Let $X$ be a topological space and A be a nonempty subset of X. Then
choose the correct statement:
$1.$ $A$ is dense in $X$, if $(X\setminus A)$ is nowhere dense in $X.$
$2.$ $(X\setminus A)$ is nowhere dense , if $A$ is dense in $X.$
$3$.$A$ is dense in $X$, if the interior of $(X\setminus A)$ is empty.
$4.$The interior of $(X \setminus A)$ is empty , if $A$ is dense in $X$.

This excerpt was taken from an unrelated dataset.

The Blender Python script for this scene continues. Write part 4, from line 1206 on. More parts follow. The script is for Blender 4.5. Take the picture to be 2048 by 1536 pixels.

My attempt : my answer is option $1 ,2 $ and $ 4.$
Option $1$ is True. Take $A = \mathbb{Q}.$
Option $2$ is true. Same logic in option $1.$
Option $3$ is false. Take $A =[0,1]$ , $A^0 =A \ \text{interior} =(0,1) \neq \phi.$
Option $4$ is true. Take $A= \mathbb{Q}.$
Is its correct or not ?
Any hints/solution will be appreciated.
thanks u
Best Answer
If $X\setminus A$ is nowhere dense, this means that $X\setminus (X \setminus A)) = A$ contains a dense and open subset, so indeed $A$ is dense. An example cannot answer this, you need an argument.
If $A$ is dense, then $X\setminus A$ need not be nowhere dense, as shown by the example $A = \mathbb{Q}$.
If the interior of $X\setminus A$ is empty, then $A$ is dense: $\overline{A} = X\setminus \operatorname{int}(X\setminus A))$.
If $A$ is dense in $X$, the interior of $X \setminus A$ is empty; this follows by the same formula, or note that otherwise a non-empty interior of $X\setminus A$ could not intersect the dense set $A$.